When people change, and you can’t understand.


I’ve been thinking about how much things have changed over the years. People change, plans change; intentions, goals, and dreams – they all change. But the point in keeping the people you love close, is that they’re the ones that are holding your hands the whole way through.

In the past 8 years, I’ve changed a lot. I went to two universities, made a lot of friends, found a lot of hobbies, and taken many paths along the way. When I left high school, I had two best friends. We did everything together – literally everything. These were the people I thought I’d be 85 and celebrating life with. But what I didn’t know going into college was that things will change. They always do, and I know this now. But I didn’t think they would.

When I went to Virginia Tech, I became a completely different person. Not in a bad way… just in the sense that I was far away, I didn’t know anyone. I made new friends and tried new things, and by the end of the year I was 100% totally different. It shouldn’t surprise me that my best friends and I didn’t talk as much. I was different, and I’m sure they were too. Time changes you, but it’s okay. 

By the end of my sophomore year, I had learned that time didn’t change them enough to keep the two of them apart; seemed like it was just me. And I was mad. But 4 years later, I’ve come to realize that you can’t be mad when things change. You can wish they hadn’t all you want, but it won’t fix the situation. Sure, I’d be glad to have them in my life again like we used to be. But I don’t know that we could be there for each other in the same way. They don’t know me, and I don’t know them. We don’t know what each other has been through; our struggles, road bumps, or walls we’ve had to tear down. I don’t know what they’ve been up to, what their plans are, or their new hopes and dreams. Truth is at this point, we’d be surface level acquaintances, with not much in common and not much to share.

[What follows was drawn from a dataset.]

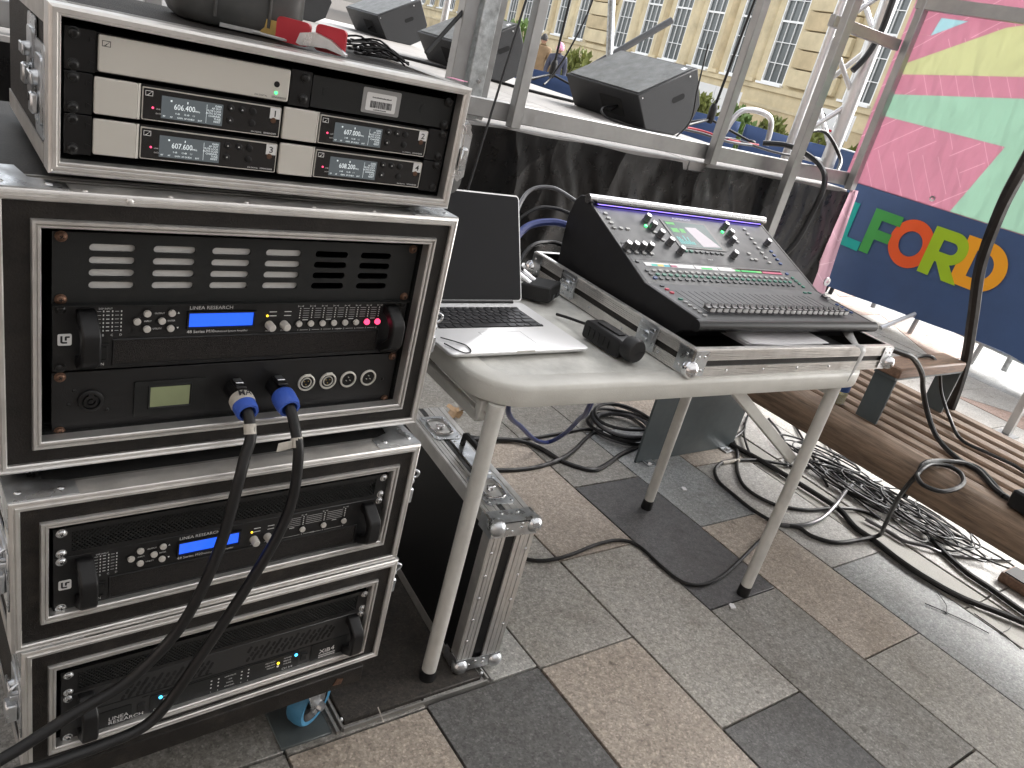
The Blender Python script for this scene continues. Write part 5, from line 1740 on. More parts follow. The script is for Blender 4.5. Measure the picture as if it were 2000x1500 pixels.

But then I think about where I am now. The people I have now. I am so blessed. Laura and Ray have been more of a backbone for me the past 3 years than I ever could have imagined. Marshall has made my dreams come true in a way I didn’t know was possible. The happiness I thought I had before was great, but was only a glimpse into the happiness I have found today. And today I can truly say that these are the people I’ll be 85 and celebrating life with. Others, too, I’m sure. But I’ve gone from the “I wonder if these people will always be around” in high school, to the “I know these people will always be around” certainty today. Marshall is my life’s missing piece. Laura and Ray keep my back straight and my heart full. I have it all. I have everything I want and more. 

And then there’s everyone else in my life. I’ve gotten lucky. I have some of the best friends anyone could ask for. My family has increased from real family, to include all of the people I love around me. I have a heck of a family. I have a giant wall of friends around me at all times. Some may come and go. Some might stick around. But my missing piece, and my full heart will keep me going.

My life revolves around Marshall and Laura. And I love it. I have everything. I have it all.